Throughout, he dabbled in politics, working on Bill Richardson's 1962 campaign for lieutenant governor of Hawaii, which he won. Radner then became the public relations director for the state's House of Representatives under Elmer Cravalho, who later served as Maui's mayor from 1969–79. "I learned more about politics under Elmer; he was unbelievable," Radner said.

Following that, Radner, who'd worked in fundraising, was asked to help with the development of a new ecumenical liberal arts college, Hawaii Loa College. After serving as director of development for 12 years, he was asked to be the school's president, but turned the job down. Instead, the family moved to Maui, where he worked with a developer on the Wharf Cinema Center in Lahaina.

One day, Radner got a call from Cravalho, who said he was going to run for mayor again in 1990. "We ran against Linda Lingle, a Maui board member at the time," he said. "We lost." Lingle later served two terms as governor of Hawaii, from 2002–10.

"It was at that point that I said to Rogene, 'I think it’s time we leave,'" Radner said. "We used to come [to San Francisco] two or three times a year just to go to the theater or go to a museum or a concert. We missed that.”

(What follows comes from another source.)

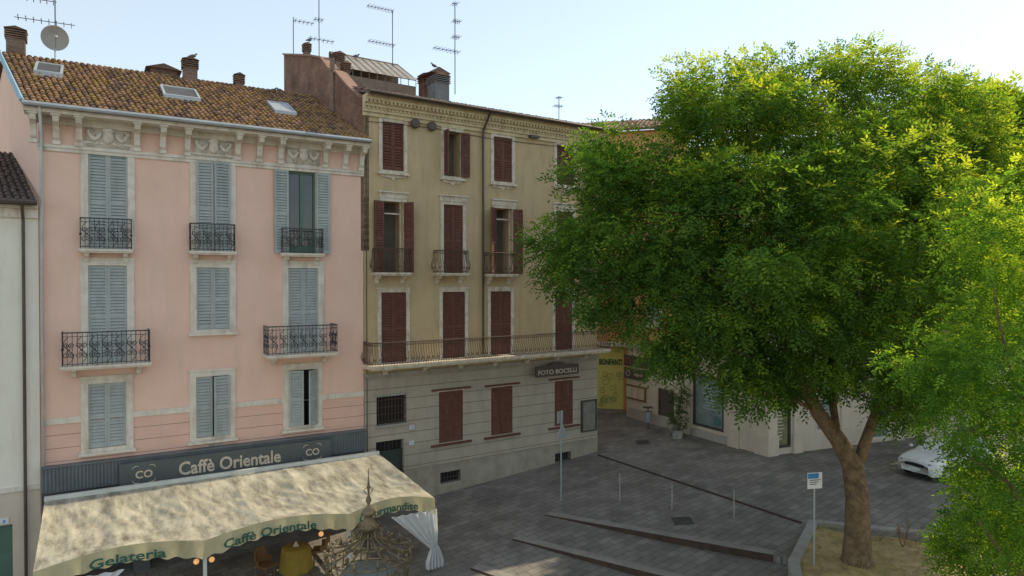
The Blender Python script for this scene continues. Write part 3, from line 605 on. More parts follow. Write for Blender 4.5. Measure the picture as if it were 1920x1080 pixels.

The couple recalled seeing the four high-rise towers of the Gateway going up in the mid-1960s and had always wanted to live there, so when Lee retired in 1996, they signed the lease—and signed on as members of the fitness club the very same day.


As for the club's future, Radner said it's a prime piece of land and any developer could come in with another proposal. But he's hopeful that the battles he's helped wage will dissuade them, and optimistic that the Bay Club has designs on making itself at home on the Embarcadero and Washington for the foreseeable future.

“As far as we know the club is where it is and will be there for years to come,” he said. "Hopefully, eventually, the club will own the land and they will make many improvements."